When the Tourang partners were putting pressure on Turnbull in November, Packer refused even to return his telephone calls. Turnbull later told Four Corners that he no longer considered Packer a friend — that Packer’s behaviour had ended seventeen years of friendship. Eventually Turnbull resigned. Westerway’s appearance in parliament came a few days later; what sealed Packer’s fate was the precision with which he identified the documents the tribunal would subpoena.

Kennedy had made notes at key moments during the enterprise, including a long record straight after his resignation. These notes revealed that he had exactly the opposite understanding of Packer’s planned role from what he (and Packer) had said publicly, including to the parliamentary inquiry. In Kennedy’s notes, Packer did intend to exercise control.

It was clear that Westerway must have had an internal source to know that these documents existed. He has refused to publicly identify this “prominent public figure,” except to say it wasn’t Kennedy. In addition to Paul Barry’s account of these events (The Rise and Rise of Kerry Packer), Neil Chenoweth’s book (Packer’s Lunch) adds some graphic detail.

Westerway waited in a parked car in a darkened street in North Sydney on a Sunday night to meet this source, who had said that “he, his wife and his family were all at risk.” In these melodramatic circumstances the key documents were handed over. Having received them unofficially, Westerway was able to demand them officially to use as evidence.

Although not identified by Barry and Chenoweth, the circumstantial evidence clearly points at Malcolm Turnbull, a prominent public figure with inside access, who had resigned the day before. According to Barry, Packer later accused Turnbull and Kennedy of “treason.” But in fact the whole attempt to gain control of Fairfax, and its failure, betrays more of his own born-to-rule arrogance, and his dishonesty.
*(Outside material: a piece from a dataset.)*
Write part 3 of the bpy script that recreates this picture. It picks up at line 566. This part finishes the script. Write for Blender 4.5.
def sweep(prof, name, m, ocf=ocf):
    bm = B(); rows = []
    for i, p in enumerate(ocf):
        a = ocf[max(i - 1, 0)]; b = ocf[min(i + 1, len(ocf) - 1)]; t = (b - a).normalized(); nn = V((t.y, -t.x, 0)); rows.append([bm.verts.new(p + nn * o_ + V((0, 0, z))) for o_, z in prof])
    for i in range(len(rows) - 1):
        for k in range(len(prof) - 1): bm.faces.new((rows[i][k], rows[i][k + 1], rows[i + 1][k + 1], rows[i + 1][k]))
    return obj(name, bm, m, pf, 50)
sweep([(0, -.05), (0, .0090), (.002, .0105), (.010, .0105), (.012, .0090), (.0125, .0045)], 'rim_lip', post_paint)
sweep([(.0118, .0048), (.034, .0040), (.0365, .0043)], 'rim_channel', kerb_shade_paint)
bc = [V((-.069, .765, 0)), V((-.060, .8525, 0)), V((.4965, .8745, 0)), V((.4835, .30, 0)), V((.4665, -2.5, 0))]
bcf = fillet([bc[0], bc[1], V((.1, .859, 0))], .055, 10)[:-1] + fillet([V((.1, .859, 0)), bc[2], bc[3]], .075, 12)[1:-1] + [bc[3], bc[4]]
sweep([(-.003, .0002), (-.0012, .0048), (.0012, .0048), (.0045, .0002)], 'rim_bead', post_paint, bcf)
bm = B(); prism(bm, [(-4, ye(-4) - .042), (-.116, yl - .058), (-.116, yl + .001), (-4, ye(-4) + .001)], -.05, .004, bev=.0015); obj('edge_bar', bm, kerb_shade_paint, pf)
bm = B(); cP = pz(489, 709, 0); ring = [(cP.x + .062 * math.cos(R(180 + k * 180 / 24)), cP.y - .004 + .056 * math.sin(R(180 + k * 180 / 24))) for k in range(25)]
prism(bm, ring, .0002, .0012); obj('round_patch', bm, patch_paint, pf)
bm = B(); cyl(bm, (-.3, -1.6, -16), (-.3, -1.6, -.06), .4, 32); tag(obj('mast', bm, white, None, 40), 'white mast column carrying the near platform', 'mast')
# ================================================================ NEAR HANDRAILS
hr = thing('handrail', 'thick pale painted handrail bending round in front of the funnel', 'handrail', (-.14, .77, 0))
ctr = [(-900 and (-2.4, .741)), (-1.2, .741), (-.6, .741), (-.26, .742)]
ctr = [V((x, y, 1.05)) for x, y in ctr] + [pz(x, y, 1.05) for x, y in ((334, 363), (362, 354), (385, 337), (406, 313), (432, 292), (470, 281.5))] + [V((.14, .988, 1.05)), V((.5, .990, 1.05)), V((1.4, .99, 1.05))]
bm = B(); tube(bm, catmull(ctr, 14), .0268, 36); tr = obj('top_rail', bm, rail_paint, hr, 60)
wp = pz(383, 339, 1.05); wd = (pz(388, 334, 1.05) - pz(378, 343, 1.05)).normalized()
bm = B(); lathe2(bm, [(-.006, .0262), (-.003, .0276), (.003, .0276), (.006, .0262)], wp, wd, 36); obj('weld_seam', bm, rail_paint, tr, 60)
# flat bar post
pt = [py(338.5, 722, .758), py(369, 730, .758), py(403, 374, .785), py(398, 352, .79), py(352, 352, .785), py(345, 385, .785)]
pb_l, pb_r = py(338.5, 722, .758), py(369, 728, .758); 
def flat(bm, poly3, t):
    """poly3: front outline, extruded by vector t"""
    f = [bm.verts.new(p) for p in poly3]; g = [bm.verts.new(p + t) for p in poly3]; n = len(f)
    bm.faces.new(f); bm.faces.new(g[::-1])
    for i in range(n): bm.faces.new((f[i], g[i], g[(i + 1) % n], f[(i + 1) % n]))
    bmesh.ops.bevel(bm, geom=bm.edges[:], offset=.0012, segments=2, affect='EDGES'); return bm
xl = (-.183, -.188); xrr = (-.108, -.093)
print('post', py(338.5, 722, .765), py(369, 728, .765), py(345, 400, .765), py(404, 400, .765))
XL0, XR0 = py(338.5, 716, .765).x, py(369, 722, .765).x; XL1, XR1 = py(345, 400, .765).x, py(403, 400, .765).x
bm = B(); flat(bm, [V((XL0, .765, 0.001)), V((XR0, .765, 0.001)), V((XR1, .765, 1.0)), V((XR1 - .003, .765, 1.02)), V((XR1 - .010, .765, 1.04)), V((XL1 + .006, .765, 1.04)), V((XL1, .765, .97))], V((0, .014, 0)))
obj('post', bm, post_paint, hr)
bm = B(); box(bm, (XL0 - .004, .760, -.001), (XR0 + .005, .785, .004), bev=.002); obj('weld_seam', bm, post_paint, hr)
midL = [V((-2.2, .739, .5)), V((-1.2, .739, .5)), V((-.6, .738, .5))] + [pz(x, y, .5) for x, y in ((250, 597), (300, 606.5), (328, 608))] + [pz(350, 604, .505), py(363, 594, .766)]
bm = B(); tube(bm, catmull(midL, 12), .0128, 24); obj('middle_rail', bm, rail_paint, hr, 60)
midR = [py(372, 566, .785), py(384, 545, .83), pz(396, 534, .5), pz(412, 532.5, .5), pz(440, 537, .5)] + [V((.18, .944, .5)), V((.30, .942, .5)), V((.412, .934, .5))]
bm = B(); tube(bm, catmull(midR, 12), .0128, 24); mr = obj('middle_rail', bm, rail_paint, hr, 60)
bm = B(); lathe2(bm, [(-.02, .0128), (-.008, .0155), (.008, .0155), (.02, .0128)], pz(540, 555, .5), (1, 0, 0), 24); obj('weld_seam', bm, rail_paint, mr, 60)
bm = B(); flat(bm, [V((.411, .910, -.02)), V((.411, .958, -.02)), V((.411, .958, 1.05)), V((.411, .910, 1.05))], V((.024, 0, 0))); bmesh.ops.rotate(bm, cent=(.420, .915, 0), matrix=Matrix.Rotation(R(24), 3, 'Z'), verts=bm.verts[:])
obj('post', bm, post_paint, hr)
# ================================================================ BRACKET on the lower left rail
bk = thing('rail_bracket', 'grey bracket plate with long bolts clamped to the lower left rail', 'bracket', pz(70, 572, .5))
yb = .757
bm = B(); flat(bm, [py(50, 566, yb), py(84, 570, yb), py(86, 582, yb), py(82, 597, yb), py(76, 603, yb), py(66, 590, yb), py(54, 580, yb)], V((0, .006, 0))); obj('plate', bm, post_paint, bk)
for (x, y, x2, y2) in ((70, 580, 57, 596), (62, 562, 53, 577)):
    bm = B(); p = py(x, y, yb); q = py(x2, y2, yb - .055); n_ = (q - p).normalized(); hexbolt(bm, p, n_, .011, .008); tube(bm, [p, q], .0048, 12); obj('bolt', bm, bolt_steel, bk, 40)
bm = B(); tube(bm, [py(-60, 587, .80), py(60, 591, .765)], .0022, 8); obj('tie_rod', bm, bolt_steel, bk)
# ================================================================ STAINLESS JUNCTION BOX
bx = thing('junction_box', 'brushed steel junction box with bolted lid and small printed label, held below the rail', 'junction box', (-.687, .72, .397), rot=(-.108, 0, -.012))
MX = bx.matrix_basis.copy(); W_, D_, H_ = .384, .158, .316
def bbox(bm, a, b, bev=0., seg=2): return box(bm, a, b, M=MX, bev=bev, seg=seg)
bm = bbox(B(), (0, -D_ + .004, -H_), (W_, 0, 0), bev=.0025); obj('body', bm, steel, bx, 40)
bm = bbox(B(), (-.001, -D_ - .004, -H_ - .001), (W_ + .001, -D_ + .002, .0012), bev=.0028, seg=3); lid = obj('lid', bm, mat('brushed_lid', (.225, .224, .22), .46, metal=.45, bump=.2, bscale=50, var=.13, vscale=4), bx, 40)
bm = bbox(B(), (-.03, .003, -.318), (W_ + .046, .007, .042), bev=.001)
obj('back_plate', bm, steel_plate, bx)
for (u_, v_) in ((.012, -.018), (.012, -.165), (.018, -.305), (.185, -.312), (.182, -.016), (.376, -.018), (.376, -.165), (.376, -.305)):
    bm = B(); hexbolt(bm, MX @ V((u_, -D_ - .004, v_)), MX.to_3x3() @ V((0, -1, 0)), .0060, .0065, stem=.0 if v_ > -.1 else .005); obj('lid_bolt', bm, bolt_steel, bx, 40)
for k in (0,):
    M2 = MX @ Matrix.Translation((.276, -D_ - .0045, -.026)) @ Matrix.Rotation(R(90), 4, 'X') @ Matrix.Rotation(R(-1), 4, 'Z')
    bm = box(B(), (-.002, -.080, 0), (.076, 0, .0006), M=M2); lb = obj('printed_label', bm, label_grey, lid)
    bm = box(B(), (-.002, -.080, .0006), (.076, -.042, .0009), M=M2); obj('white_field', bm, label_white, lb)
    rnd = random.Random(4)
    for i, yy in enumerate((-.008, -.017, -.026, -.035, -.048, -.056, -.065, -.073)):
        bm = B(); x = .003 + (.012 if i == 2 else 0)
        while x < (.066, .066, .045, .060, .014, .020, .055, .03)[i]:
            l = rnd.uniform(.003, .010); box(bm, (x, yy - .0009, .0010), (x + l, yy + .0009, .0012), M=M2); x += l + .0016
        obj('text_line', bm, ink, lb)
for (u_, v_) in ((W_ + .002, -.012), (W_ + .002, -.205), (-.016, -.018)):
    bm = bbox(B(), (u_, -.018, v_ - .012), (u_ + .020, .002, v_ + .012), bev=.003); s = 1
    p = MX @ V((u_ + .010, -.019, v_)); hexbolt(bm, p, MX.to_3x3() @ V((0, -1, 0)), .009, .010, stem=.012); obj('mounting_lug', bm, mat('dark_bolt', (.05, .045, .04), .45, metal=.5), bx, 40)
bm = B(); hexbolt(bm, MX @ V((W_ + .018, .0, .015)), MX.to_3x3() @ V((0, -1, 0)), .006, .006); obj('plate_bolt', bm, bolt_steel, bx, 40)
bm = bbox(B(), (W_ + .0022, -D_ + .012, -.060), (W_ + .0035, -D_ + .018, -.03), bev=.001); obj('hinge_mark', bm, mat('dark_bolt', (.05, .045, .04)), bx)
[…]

Three weeks earlier, he had emphatically and repeatedly denied to the parliamentary inquiry that he would exercise any control over Fairfax. You are either going to have to believe me or call me a liar, he said. It was riveting television, silencing his questioners, and spoilt only by the fact that he was lying.

Moreover, just three weeks later, he was effectively caught out. Luckily for him, the extent of his dishonesty never came into public focus. But the tribunal’s demand for the key documents was enough to undo him.

When Packer’s hagiographers talk of his triumph before the parliamentary committee, it should be recalled that it was no coincidence that his quest for Fairfax ended in failure. ●

This article first appeared in the Age in late 2006. Malcolm Turnbull later conceded that he had provided the material about the Tourang bid to Peter Westerway.